As is the basis for endless business school case studies today, of course, Jobs returned from the Siberian exile of forced life away from Apple, and brought the company back to glory, first with the iMac and then with the company's next--and maybe biggest--game changer, the iPod.

Oddly, MacHeads hardly covers the iPod, and its importance in making Apple what it is today. I think that's because the whole point of the film is to focus on the passion of a niche group of tech users, and the iPod has been such a mainstream hit that it is the dominant portable music player today, hardly the kind of device that establishes the us against them mentality that many of the Mac fans in the film evince.

Yet, the movie feels like it has a hole without a discussion of the iPod, and I think that's evidence of the lack of clarity I talked about earlier--the indecisiveness as to what the film is really about.

Because this is well-covered ground, there is little in MacHeads that would surprise anyone who is familiar with the cult of Mac.
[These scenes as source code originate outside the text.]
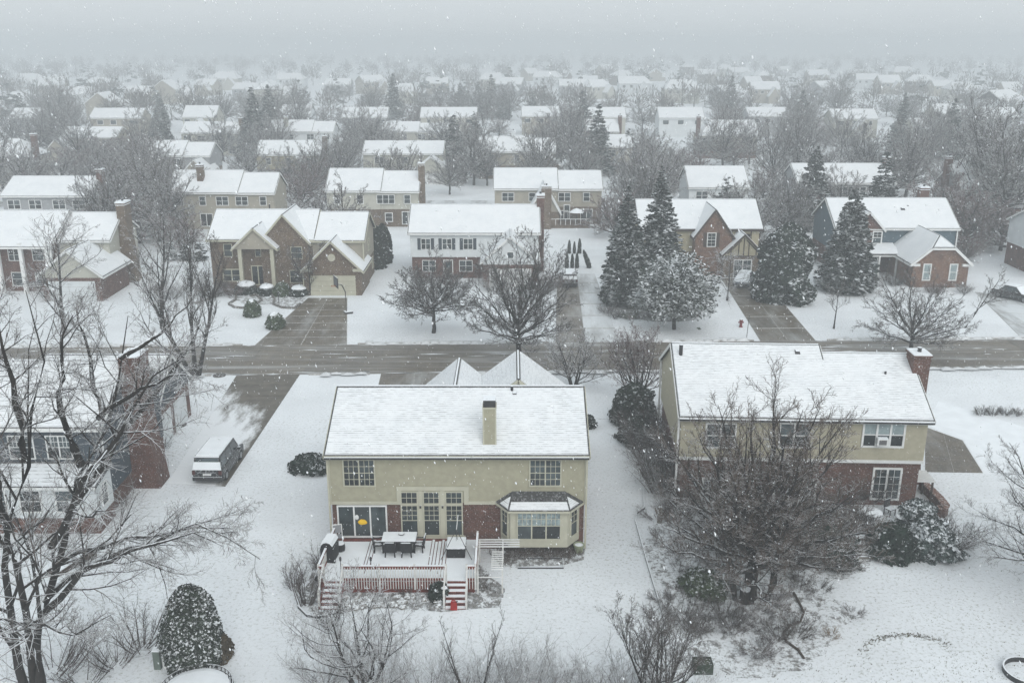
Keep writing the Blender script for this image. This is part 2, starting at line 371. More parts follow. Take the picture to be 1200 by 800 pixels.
    idx = np.zeros(len(Q), np.int32); idx[nA:] = 1; me.polygons.foreach_set('material_index', idx); return me
def dome(seed, n, rx, top, h0=1.6, r0=.2, low=.12, up=.35, one=True):
    """limbs filling a rounded crown: a short trunk and n limbs reaching its outline"""
    rnd = random.Random(seed); out = []
    for i in range(n):
        t = (i + .5) / n; s_ = low + (1 - low) * t; el = math.asin(min(1, s_)); az = i * 2.39996 + rnd.uniform(-.3, .3); k = rnd.uniform(.90, 1.06)
        ex, ez = rx * math.cos(el) ** .72 * k, h0 + (top - h0) * math.sin(el) * k; zs = h0 * rnd.uniform(.75, 1.15) + (top - h0) * .18 * t; ca, sa = math.cos(az), math.sin(az)
        b = .38; mx = ex * b; mz = zs + (ez - zs) * b * (1 - up) ; m2x = ex * .72; m2z = zs + (ez - zs) * (.72 - up * .25)
        w = rnd.uniform(-.08, .08) * rx; out.append(([(0, 0, zs), (mx * ca - w * sa, mx * sa + w * ca, mz), (m2x * ca - w * sa, m2x * sa + w * ca, m2z), (ex * ca, ex * sa, ez)], r0 * rnd.uniform(.32, .5), .012))
    if one: out.append(([(0, 0, -.15), (0, .02, h0 * .6), (.05, 0, h0 * 1.1), (.1, .1, h0 + (top - h0) * .5)], r0, r0 * .35))
    return out
def put_tree(name, meshes, loc, label, cat='tree', rz=0.0, s=1.0, group=None):
    if not isinstance(meshes, tuple):
        o = link(name, meshes, None, loc, rz); o.scale = (s, s, s); return tag(o, label, cat, group)
    o = thing(name, label, cat, loc, rz, group); o.scale = (s, s, s)
    for n, m in zip(('trunk', 'crown'), meshes): link(n, m, o)
    return o
def _leaves(rng, pos, axis, nrm, ln, wd):
    """diamond-shaped spray quads lying along axis with the given normal"""
    side = _unit(np.cross(nrm, axis)); l = ln[:, None]; w_ = wd[:, None]
    V = np.stack([pos - axis * l * .5, pos - side * w_ * .5 + axis * l * .05, pos + axis * l * .5, pos + side * w_ * .5 + axis * l * .05], 1)
    V[:, 1] -= nrm * (w_ * .18); V[:, 3] -= nrm * (w_ * .18)
    return V.reshape(-1, 3), np.arange(len(pos) * 4).reshape(-1, 4)
def spruce(seed, h, rad, n=5200, leaf=.34, low=.06, mat=needle, ragged=.22, droop=.25, power=.85):
    rng = np.random.default_rng(seed)
    nb = int(n / 26); t = np.sort(1 - rng.uniform(0, 1, nb) ** .62)   # more branches low down
    z = h * (low + (1 - low) * t); az = np.arange(nb) * 2.39996 + rng.normal(0, .25, nb)
    prof = rad * (1 - t) ** power * (1 - .25 * np.exp(-t * 14)) * rng.uniform(1 - ragged, 1 + ragged * .55, nb) + .12
    out = np.stack([np.cos(az), np.sin(az), 0 * az], 1); lat = np.stack([-np.sin(az), np.cos(az), 0 * az], 1)
    m = 26; s = rng.uniform(.12, 1, (nb, m)) ** .75; sd = rng.normal(0, 1, (nb, m)) * .26 * prof[:, None] * (1.15 - s * .8)
    zz = z[:, None] - droop * prof[:, None] * s + droop * .55 * prof[:, None] * s ** 3 + rng.normal(0, .09, (nb, m)) * (prof[:, None] * .3 + .2)
    pos = (out[:, None] * (prof[:, None] * s)[..., None] + lat[:, None] * sd[..., None]); pos[..., 2] += zz; pos = pos.reshape(-1, 3)
    ax = (out[:, None] * 1.0 + lat[:, None] * (np.sign(sd) * .6)[..., None] + rng.normal(0, .3, (nb, m, 3))); ax[..., 2] -= .12; ax = _unit(ax.reshape(-1, 3))
    nr = _unit(np.array([0, 0, 1.]) + rng.normal(0, .42, (nb * m, 3))); nr = _unit(nr - ax * (nr * ax).sum(1, keepdims=True))
    sz = leaf * rng.uniform(.7, 1.35, nb * m) * (1 - .45 * np.repeat(t, m))
    crown = _leaves(rng, pos, ax, nr, sz * 1.5, sz)
    st = np.zeros((nb, 3)); st[:, 2] = z; en = out * (prof * .75)[:, None]; en[:, 2] = z - droop * prof * .6
    Pn = np.stack([st, (st + en) / 2, en], 1); Rn = np.stack([prof * .018, prof * .012, prof * .004], 1) + .004
    tP = np.array([[[0, 0, -.1], [0, 0, h * .5], [0, 0, h * .97]]]); tR = np.array([[h * .016, h * .009, .015]])
    tv = _join([_tubes(tP, tR, 8), _tubes(Pn, Rn, 3)])
    return fast_mesh('trunk', *tv, bark), fast_mesh('crown', *crown, mat)
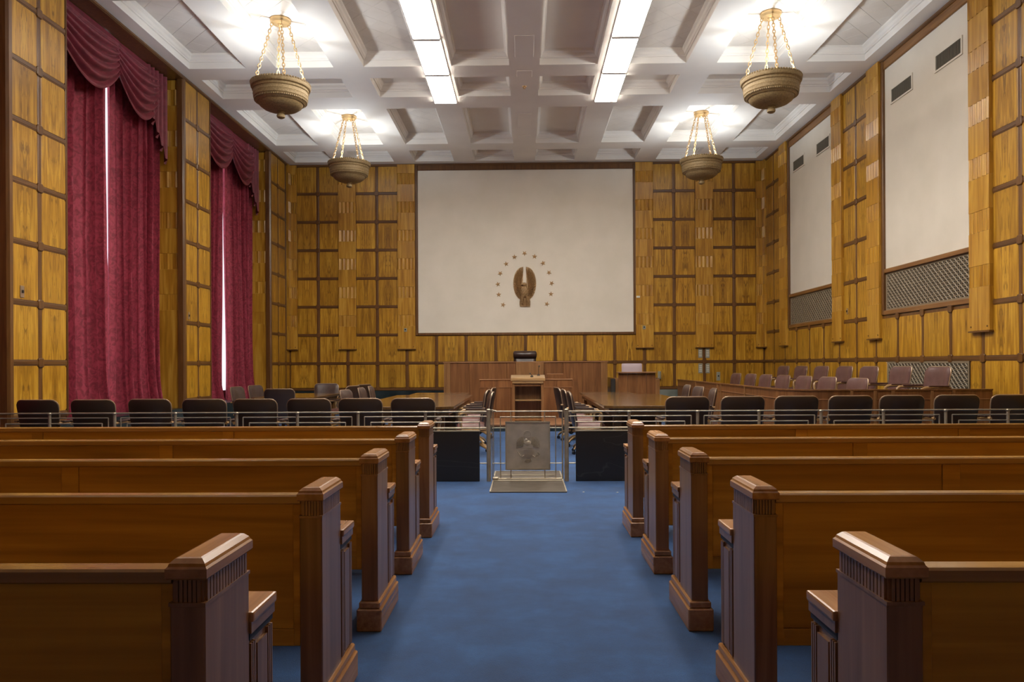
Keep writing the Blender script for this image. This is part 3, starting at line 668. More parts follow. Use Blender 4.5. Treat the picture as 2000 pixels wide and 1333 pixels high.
# ------------------------------------------------------------------ pews
def flutes(mb, a0, a1, n, face, t0, t1, z0, z1):
    p = (a1 - a0) / n
    for i in range(n):
        q0, q1 = a0 + p*(i + 0.14), a0 + p*(i + 0.86)
        if face == 'y': mb.box(q0, q1, t0, t1, z0, z1)
        else: mb.box(t0, t1, q0, q1, z0, z1)
def make_pew(length, stiles, sgn):
    """origin on the floor at the aisle face of the end, camera side; the pew runs to -x (sgn -1) or +x; seat faces +y"""
    t = thing('pew', 'x', 'pew')
    T = 0.085
    X = lambda a, b: (min(sgn*a, sgn*b), max(sgn*a, sgn*b))
    def end(x0, vis=True):
        e = MB(); xa, xb = X(x0, x0 + T)
        e.box(xa, xb, 0.004, 0.29, 0, 0.80)
        e = e.build('pew_end', 'pewv', t, bevel=0.004)
        nk = MB(); i = 0.006
        nk.box(xa + i, xb - i, 0.012, 0.282, 0.802, 0.862)
        flutes(nk, xa + 0.010, xb - 0.010, 6, 'y', 0.006, 0.02, 0.806, 0.862)
        flutes(nk, 0.018, 0.276, 14, 'x', xa, xa + 0.012, 0.806, 0.862); flutes(nk, 0.018, 0.276, 14, 'x', xb - 0.012, xb, 0.806, 0.862)
        nk.box(xa - 0.002, xb + 0.002, 0.002, 0.292, 0.797, 0.806)
        nk.build('fluted_neck', 'pewv', e)
        cp_ = MB(); o = 0.008
        prof = [(o*0.6, 0.862), (o, 0.866), (o, 0.888), (o*0.4, 0.893), (o*0.1, 0.900), (-0.010, 0.910), (-0.016, 0.912)]
        vs_ = []
        for of, z in prof: vs_ += [(xa - of, 0.004 - of, z), (xb + of, 0.004 - of, z), (xb + of, 0.29 + of, z), (xa - of, 0.29 + of, z)]
        fs_ = [(4*j + q, 4*j + (q+1) % 4, 4*j + 4 + (q+1) % 4, 4*j + 4 + q) for j in range(len(prof) - 1) for q in range(4)] + [(3, 2, 1, 0), tuple(range(4*(len(prof)-1), 4*len(prof)))]
        cp_.add(vs_, fs_).build('end_cap', 'pewcap', e)
        # lower arm part
        ar = MB().box(xa + 0.006, xb - 0.006, 0.29, 0.475, 0.0, 0.622)
        fa = xa if sgn > 0 else xb; out = -1 if sgn > 0 else 1
        xo0, xo1 = sorted((fa - out*0.006, fa + out*0.003))
        ar.box(xo0, xo1, 0.345, 0.425, 0.17, 0.585)
        for q in range(3): ar.box(xo0, xo1, 0.434 + 0.014*q, 0.442 + 0.014*q, 0.16, 0.60)
        for q in range(3): ar.box(xo0, xo1, 0.297 + 0.014*q, 0.305 + 0.014*q, 0.16, 0.60)
        ar.build('arm_panel', 'pewv', e)
        B(xa - 0.001, xb + 0.001, 0.29, 0.478, 0.610, 0.630).build('shadow_band', 'pewdark', e)  # dark strip: shade of the recess under the arm cap, painted in
        B(xa - 0.006, xb + 0.006, 0.29, 0.482, 0.630, 0.662).build('arm_band', 'pewv', e)
        B(xa - 0.012, xb + 0.012, 0.29, 0.488, 0.660, 0.690).build('arm_cap', 'pewcap', e, bevel=0.007, seg=2)
        bs = MB().box(xa - 0.022, xb + 0.022, -0.022, 0.50, 0, 0.115).box(xa - 0.012, xb + 0.012, -0.012, 0.49, 0.115, 0.150)
        bs.build('plinth', 'pewcap', e, bevel=0.006)
        return e
    end(0); end(length)
    x0, x1 = T, length
    a, b = X(x0, x1)
    MB().prism([(0.018, 0.847), (0.012, 0.852), (0.012, 0.877), (0.018, 0.883), (0.072, 0.883), (0.075, 0.878), (0.075, 0.847)], 'x', a, b).build('top_rail', 'pewcap2', t)
    def slab(p, q, name, z0, z1, y0, y1, mat='pew'):
        xa, xb = X(p, q); tilt = 0.0
        return B(xa, xb, y0, y1, z0, z1).build(name, mat, t, bevel=0.002)
    cuts = [x0] + [s for s in stiles] + [x1]
    prev = x0
    slab(prev, prev + 0.03, 'stile', 0.31, 0.847, 0.024, 0.05)
    prev += 0.03
    for s in stiles:
        slab(prev + 0.001, s - 0.046, 'back_panel', 0.372, 0.846, 0.032, 0.052); slab(s - 0.045, s + 0.045, 'stile', 0.372, 0.846, 0.027, 0.052); prev = s + 0.046
    slab(prev, x1, 'back_panel', 0.372, 0.846, 0.032, 0.052)
    slab(x0, x1, 'bottom_rail', 0.308, 0.371, 0.026, 0.052)
    MB().prism([(0.055, 0.31), (0.055, 0.845), (0.072, 0.845), (0.10, 0.43), (0.10, 0.31)], 'x', a, b).build('backrest', 'pew', t)
    MB().prism([(0.10, 0.385), (0.10, 0.425), (0.455, 0.435), (0.47, 0.425), (0.47, 0.40), (0.455, 0.395)], 'x', a, b).build('seat', 'pew', t)
    for s in stiles: B(*X(s - 0.03, s + 0.03), 0.06, 0.42, 0, 0.386).build('seat_bracket', 'pewv', t)
    return t
M['pewcap2'] = wood('pew rail wood', (0.2258, 0.1035, 0.0232), (0.3333, 0.1636, 0.0414), (0.4301, 0.2270, 0.0704), 'x', 0.8, 0.26, 0.3, vary=0.05)
PEWY = [1.77, 2.80, 3.86, 4.91, 5.955]
rown = ['nearest the viewer, first row', 'second row from the viewer', 'third middle row', 'fourth row, one before the railing', 'fifth row, closest to the railing']
pl = make_pew(4.75, (1.62, 3.17), -1); pr = make_pew(4.75, (1.34, 2.62, 3.9), 1); ul, ur = [False], [False]
for k in range(5):
    spot(pl, ul, (-0.765, PEWY[k], 0), 0, 'wooden pew left of the aisle, ' + rown[k], 'pews left of the aisle')
    spot(pr, ur, (0.852, PEWY[k] + 0.01, 0), 0, 'wooden pew right of the aisle, ' + rown[k], 'pews right of the aisle')

# ------------------------------------------------------------------ railing and gate
RY = 8.82
def railing(name, label, posts, gate_x, sgn):
    t = thing(name, label, 'railing', (0, RY, 0))
    pm = MB().cyl((0, 0, 0), (0, 0, 0.806), 0.017, n=12).lathe([(0.012, 0.800), (0.024, 0.806), (0.026, 0.818), (0.020, 0.826), (0.006, 0.829), (0.0005, 0.829)], 12).mesh('post', 'steel', smooth=True)
    gm = MB().cyl((0, 0, 0), (0, 0, 0.835), 0.026, n=14).lathe([(0.026, 0.833), (0.026, 0.842), (0.018, 0.850), (0.001, 0.853)], 14).mesh('gate_post', 'steel', smooth=True)
    place(gm, 'gate_post', t, (gate_x, 0, 0))
    end = posts[-1]
    for i, x in enumerate(posts): place(pm, 'post', t, (x, 0, 0))
    lo, hi = sorted((gate_x, end + sgn * 0.5 if abs(end) < 6.0 else end))
    MB().cyl((gate_x, 0, 0.819), (end, 0, 0.819), 0.0085, n=8).build('top_rail', 'steel', t, smooth=True)
    bays = [gate_x] + posts[1::2]
    for i in range(len(bays) - 1):
        a, b = bays[i], bays[i+1]
        oa = a if i == 0 else a + sgn*0.075
        pts = ([(oa, 0, 0.763)] if i == 0 else [(oa, 0, 0.03), (oa, 0, 0.763)]) + [(b - sgn*0.075, 0, 0.763), (b - sgn*0.075, 0, 0.03)]
        def poly(p, nm, r):
            m_ = MB()
            for q in range(len(p) - 1): m_.cyl(p[q], p[q+1], r, n=6)
            m_.build(nm, 'steel', t, smooth=True)
        poly(pts, 'outer_frame', 0.0075)
        ia, ib = a + sgn*(0.107 if i == 0 else 0.15), b - sgn*0.15
        poly([(ia, 0, 0.60), (ia, 0, 0.697), (ib, 0, 0.697), (ib, 0, 0.60)], 'inner_frame', 0.0075)
        MB().cyl((a, 0, 0.627), (b, 0, 0.627), 0.0095, n=8).build('middle_rail', 'steel', t, smooth=True)
        for p, q in ((a, ia), (ib, b)):
            MB().cyl((p, 0, 0.211), (q, 0, 0.211), 0.0075, n=6).build('cross_bar', 'steel', t, smooth=True)
        x0, x1 = sorted((ia, ib))
        mp_ = B(x0, x1, -0.02, 0.02, 0, 0.586).build('marble_panel', 'marble', t, bevel=0.006)
        B(x0 - 0.004, x1 + 0.004, -0.024, 0.024, 0.586, 0.598).build('metal_cap', 'steel', mp_)
    return t
railing('bar_railing', 'metal railing with black marble panels left of the gate', [-1.175, -1.97, -2.69, -3.413, -4.144, -4.872, -5.65, -6.33], -0.43, -1)
railing('bar_railing', 'metal railing with black marble panels right of the gate', [1.22, 2.02, 2.735, 3.456, 4.178, 4.898, 5.615, 6.34], 0.485, 1)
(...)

Yet, because that community is so visible and outspoken, the movie is bound to have an audience--at least of the already converted. Whether it will appeal to those outside the fold is less likely, to me, at least.

No matter, though. Apple's fan base alone is large enough to give the Shely brothers a sizable potential audience, even if many of those people really just want to see how their kind is portrayed on film.

After all, in the end, what makes the cult of Mac powerful, and interesting, is the people.

"It's the community that you want to talk about," says Shawn King in the film. "Don't love Apple, love the community."